2023 NWEAMO Festival Goes Acoustic at S.D.S.U.

Now celebrating its 25th year, San Diego State University’s annual NWEAMO new music festival took a surprising turn. Thursday’s concert in the Music Department’s Rhapsody Hall featured a quartet of guest musicians from Poland performing exclusively acoustic music. No speakers, no computers, no digital manipulation—just four musicians performing unaided on their instruments.

(l. to r.) Antonina Styczeń, Iwo Jedynecki & Pola Benke [photo courtesy of NWEAMO festival]

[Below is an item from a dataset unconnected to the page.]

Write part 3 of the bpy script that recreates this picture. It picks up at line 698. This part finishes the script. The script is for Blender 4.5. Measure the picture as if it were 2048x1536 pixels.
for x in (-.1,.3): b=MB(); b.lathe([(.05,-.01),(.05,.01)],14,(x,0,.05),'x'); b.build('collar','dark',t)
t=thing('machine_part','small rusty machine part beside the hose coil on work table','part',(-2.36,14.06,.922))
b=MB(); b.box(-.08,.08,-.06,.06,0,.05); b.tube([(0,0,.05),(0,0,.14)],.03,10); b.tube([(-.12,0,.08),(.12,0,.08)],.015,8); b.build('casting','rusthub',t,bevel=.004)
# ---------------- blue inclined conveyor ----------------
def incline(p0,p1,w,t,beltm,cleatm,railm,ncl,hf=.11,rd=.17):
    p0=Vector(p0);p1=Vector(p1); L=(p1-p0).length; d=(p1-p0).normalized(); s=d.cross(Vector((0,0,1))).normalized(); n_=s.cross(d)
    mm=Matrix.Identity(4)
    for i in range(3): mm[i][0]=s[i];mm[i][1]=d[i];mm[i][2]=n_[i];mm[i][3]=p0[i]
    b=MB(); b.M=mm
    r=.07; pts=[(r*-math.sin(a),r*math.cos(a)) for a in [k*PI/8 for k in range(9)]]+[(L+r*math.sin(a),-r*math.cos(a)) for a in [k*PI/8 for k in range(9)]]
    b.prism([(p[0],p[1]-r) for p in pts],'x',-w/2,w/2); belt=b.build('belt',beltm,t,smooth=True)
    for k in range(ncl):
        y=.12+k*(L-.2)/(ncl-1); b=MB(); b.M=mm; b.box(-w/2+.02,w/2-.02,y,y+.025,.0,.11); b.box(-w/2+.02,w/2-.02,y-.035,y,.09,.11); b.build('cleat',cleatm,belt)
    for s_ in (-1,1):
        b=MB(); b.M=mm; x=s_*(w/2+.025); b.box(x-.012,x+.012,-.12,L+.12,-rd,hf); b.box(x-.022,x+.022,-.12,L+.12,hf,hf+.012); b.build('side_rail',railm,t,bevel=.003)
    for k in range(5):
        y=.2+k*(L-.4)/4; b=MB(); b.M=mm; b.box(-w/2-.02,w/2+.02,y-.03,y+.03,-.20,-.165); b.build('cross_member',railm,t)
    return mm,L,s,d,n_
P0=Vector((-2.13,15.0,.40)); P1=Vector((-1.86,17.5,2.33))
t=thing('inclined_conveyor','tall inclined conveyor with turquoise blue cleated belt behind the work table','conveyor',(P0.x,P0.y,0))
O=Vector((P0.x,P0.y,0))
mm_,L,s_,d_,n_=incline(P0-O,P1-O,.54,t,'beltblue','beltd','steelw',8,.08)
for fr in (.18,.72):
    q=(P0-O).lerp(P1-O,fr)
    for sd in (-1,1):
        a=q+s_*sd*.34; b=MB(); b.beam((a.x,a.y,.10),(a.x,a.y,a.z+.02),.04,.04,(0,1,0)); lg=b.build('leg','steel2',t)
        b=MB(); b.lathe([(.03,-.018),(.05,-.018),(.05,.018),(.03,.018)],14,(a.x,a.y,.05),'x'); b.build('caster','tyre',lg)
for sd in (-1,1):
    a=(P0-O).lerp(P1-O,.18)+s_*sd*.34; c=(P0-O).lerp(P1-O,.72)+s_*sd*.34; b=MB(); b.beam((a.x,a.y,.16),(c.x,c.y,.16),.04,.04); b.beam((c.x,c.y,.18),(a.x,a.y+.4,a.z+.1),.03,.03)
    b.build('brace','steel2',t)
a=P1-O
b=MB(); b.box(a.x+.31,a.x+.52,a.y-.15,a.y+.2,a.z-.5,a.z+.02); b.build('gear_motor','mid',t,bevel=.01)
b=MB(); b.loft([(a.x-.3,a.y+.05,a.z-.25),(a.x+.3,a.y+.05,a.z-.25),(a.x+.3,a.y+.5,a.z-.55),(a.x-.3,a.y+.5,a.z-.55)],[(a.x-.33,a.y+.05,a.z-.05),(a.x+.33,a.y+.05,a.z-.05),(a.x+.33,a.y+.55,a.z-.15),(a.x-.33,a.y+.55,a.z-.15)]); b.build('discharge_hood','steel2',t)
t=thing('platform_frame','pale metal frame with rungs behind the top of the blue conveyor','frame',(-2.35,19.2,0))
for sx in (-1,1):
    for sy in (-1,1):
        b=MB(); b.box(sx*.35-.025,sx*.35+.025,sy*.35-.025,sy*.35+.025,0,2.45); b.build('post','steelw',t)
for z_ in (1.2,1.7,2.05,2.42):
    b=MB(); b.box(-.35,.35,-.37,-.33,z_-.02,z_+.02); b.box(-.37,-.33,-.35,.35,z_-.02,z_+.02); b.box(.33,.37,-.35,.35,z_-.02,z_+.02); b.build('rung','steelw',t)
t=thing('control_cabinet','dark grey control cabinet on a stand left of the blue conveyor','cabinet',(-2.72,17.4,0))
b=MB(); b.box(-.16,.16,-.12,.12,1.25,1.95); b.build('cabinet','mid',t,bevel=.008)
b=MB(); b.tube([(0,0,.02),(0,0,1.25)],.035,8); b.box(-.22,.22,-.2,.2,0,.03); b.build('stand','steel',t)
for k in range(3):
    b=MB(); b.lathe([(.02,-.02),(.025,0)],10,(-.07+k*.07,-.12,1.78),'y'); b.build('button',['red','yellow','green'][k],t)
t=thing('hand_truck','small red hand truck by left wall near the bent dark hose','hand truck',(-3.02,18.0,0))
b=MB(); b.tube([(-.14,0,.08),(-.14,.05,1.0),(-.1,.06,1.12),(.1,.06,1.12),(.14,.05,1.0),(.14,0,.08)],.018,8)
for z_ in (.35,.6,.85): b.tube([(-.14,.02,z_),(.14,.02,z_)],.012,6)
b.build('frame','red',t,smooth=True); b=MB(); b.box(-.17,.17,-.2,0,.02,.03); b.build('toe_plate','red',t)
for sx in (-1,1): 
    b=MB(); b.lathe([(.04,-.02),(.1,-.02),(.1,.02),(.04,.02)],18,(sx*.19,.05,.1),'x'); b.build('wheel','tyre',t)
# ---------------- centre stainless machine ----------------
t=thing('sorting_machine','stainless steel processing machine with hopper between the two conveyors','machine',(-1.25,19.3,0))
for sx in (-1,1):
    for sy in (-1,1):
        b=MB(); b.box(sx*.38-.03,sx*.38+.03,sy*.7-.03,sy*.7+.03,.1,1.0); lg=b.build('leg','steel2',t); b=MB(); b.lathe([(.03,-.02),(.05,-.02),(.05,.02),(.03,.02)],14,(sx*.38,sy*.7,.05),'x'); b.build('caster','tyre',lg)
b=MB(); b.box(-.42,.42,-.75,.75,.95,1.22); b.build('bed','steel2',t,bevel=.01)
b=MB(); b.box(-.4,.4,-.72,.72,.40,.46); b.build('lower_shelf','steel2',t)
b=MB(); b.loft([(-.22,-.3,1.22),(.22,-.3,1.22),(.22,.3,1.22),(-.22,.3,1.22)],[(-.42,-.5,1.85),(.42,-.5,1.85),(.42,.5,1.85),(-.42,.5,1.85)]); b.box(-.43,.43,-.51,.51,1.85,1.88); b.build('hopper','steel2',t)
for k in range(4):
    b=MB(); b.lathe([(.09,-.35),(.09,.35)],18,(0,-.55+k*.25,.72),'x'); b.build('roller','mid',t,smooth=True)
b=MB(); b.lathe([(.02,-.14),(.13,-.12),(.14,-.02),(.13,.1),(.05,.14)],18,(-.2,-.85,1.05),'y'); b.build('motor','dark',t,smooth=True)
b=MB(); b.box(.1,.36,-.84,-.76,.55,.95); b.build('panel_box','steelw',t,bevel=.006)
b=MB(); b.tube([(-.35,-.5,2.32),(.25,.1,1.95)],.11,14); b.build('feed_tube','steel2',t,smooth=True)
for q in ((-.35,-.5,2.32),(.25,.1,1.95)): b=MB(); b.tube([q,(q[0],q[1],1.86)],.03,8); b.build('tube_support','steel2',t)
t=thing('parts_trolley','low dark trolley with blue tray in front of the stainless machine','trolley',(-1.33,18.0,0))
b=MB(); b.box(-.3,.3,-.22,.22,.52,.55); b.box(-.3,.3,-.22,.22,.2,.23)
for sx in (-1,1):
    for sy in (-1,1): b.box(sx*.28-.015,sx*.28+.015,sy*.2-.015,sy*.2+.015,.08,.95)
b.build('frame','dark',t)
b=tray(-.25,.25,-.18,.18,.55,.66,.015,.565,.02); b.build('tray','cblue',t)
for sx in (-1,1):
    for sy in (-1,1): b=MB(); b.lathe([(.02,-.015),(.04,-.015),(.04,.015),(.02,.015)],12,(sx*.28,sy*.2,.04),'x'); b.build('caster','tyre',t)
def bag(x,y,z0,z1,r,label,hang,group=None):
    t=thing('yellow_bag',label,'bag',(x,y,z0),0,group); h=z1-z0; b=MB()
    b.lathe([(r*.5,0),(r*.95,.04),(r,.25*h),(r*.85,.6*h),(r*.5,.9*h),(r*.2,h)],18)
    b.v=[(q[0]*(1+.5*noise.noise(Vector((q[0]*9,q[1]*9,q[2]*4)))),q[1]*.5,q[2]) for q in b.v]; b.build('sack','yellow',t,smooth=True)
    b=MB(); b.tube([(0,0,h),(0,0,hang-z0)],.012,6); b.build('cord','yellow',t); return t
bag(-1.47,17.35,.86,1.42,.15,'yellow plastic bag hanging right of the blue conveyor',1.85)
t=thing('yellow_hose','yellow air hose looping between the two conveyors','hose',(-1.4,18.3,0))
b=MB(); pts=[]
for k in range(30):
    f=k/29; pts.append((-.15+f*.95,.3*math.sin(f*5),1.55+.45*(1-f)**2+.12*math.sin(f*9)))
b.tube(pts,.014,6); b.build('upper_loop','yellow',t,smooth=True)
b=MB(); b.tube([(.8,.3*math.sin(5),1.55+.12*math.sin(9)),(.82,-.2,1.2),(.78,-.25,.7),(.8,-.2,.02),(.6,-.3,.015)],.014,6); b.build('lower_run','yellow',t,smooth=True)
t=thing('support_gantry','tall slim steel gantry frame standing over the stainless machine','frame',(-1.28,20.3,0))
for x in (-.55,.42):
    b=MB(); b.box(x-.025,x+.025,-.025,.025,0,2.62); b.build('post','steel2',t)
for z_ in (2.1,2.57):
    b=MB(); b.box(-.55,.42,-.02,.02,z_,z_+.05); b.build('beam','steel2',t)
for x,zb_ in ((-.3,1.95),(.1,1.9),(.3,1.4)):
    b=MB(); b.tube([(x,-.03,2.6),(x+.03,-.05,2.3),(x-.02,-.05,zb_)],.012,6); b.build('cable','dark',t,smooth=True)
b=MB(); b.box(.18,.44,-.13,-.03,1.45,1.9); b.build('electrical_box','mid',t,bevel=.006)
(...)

The West Coast premiere of festival director Joseph Martin Waters’ chamber work Kyev, however, gave the program political relevance. Composed last year in response to the Russian military invasion of Ukraine, Waters wrote in his program note, “Kyev is a call to arms and action, an illustration of bravery, courage; the need to reach out, to lay ourselves on the line.”

Scored for flute, cello , and accordion, Kyev opens with a mellow flute solo that wafts overs cello pizzicato ostinatos and short, muted accordion motifs. Its confident modal texture quickly grows more complex, and agitated themes suggest conflict played out in active angular counterpoint. Flutist Antonina Styczeń brought urgency and tonal allure to her lines, while cellist Pola Benke and accordion virtuoso Iwo Jedynecki gave polished, articulate direction to their themes.

I should note that the contemporary accordion used in this concert is a more complex, distant cousin to the popular instrument encountered in 1950s television variety shows, where an earnest young performer would proudly belt out his arrangement of “Lady of Spain.” Not only is the instrument Iwo Jedynecki plays more tonally sophisticated than the popular accordion of the last century, but as a sensitive chamber musician, he shaped his themes and dynamics to his those of his fellow players. In this context, the accordion proved a supple instrumental component.

Violinist Karolina Mikołajczyk joined Jedynecki in the Sonata for Violin and Accordion Night Full of Sins by Marcin Błaźewicz, a Polish composer who flourished in the second half of the last century. His dark, serious style reminded me of works by Grażnya Bacewicz, a mid-20th-century Polish composer whose orchestral works are more frequently played in North America. Constructed in the typical three-moment form of a concerto, I was impressed by the Sonata’s mysterious center movement—Grave semplice—in which the violin suspends a very high-pitched, quiet theme over terse, insistent muted accordion chords that suggest an eerie march. When the violin theme becomes more dramatic and declamatory, the texture expands accordingly until the quiet opening theme returns. With rugged counterpoint and passionate themes defining the sonata’s outer movements, the performers made a winning case for a Polish composer little known in North America.

The guest musicians proved more than mere ambassadors for Polish music. Their program included three animated Persian Folk Songs by the Iranian-American composer Reza Vali and the contemporary Africa-American composer Kevin Day’s Ecstatic Samba, arranged from his Piano Trio No. 3. The Vali songs for flute and cello also sported the delicate percussive accents of gently malleted crystal glasses, although those sounds did not carry well in the spacious Rhapsody Hall.

Proving their lighter side, Mikołajczyk and Jedynecki offered a movement from Wojciech Kostrzewa’s The Hollywood Fantasy, a clever collage of motion picture theme songs from American films released between 1940 and 1972, each song quickly quoted and deftly deconstructed. We heard the gamut from “When You Wish Upon a Star” to “Moon River,” but I particularly enjoyed “Singing in the Rain” as a kinky Two-part Invention. Even J. S. Bach might have smiled.

This concert was presented by the NWEAMO Festival at San Diego State University in the Music Department’s Rhapsody Hall on Thursday, March 23, 2023.